Last season, he hit .280 with 32 steals to help Greensboro win the South Atlantic League championship, a career highlight he cherishes.

“It was awesome,” Black said. “It was an experience I’ll never forget. The guys were just a great group of guys, and we all just gelled together.”

That “great group of guys” has moved up to Jupiter. Black has established himself as something of a trendsetter in the clubhouse. Black and teammate Isaac Galloway started sporting moustaches for good luck during the second half last season. It has spread throughout the team this season.

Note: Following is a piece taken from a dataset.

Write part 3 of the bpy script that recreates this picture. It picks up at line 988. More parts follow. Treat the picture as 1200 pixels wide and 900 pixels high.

“We see how dirty and how awesome we can get them,” Black said. “We started it last year, and this year we’re rolling with it again.”

Being with familiar faces has helped Black with the transition to the Florida State League. It’s a higher level of play and a different stadium environment. There are many rainouts in the Florida summer, and the league is among the worst in attendance. The Hammerheads average fewer than 1,200 fans per game — second-worst in the league — compared to more than 5,600 per game in Greensboro.

“It’s a huge difference,” Black said. “In Jupiter, we just don’t get anybody. It’s really a kind of dead atmosphere, and you have to psych yourself up.”

Black got another taste of bigger crowds — and being a step closer to the bigs — in May, when he spent 10 days with the Jacksonville Suns of the Double-A Southern League. An injury at Triple-A New Orleans opened a temporary roster spot.

Black hit .265 and made the most of the opportunity. In his debut, a 4-3 win over the Pensacola Wahoos, he led off the sixth inning with a single that sparked a comeback. He also drove in the eventual winning run in a 4-3 victory over the Chattanooga Lookouts.

“I’m looking forward to getting back up there to see how I can do for the length of a season and help that team out,” Black said. “But I know that’s going to come with some time and with development, so right now I’m just trying to fine-tune some of the skills that I have and get better at what I need to and stay sharp.”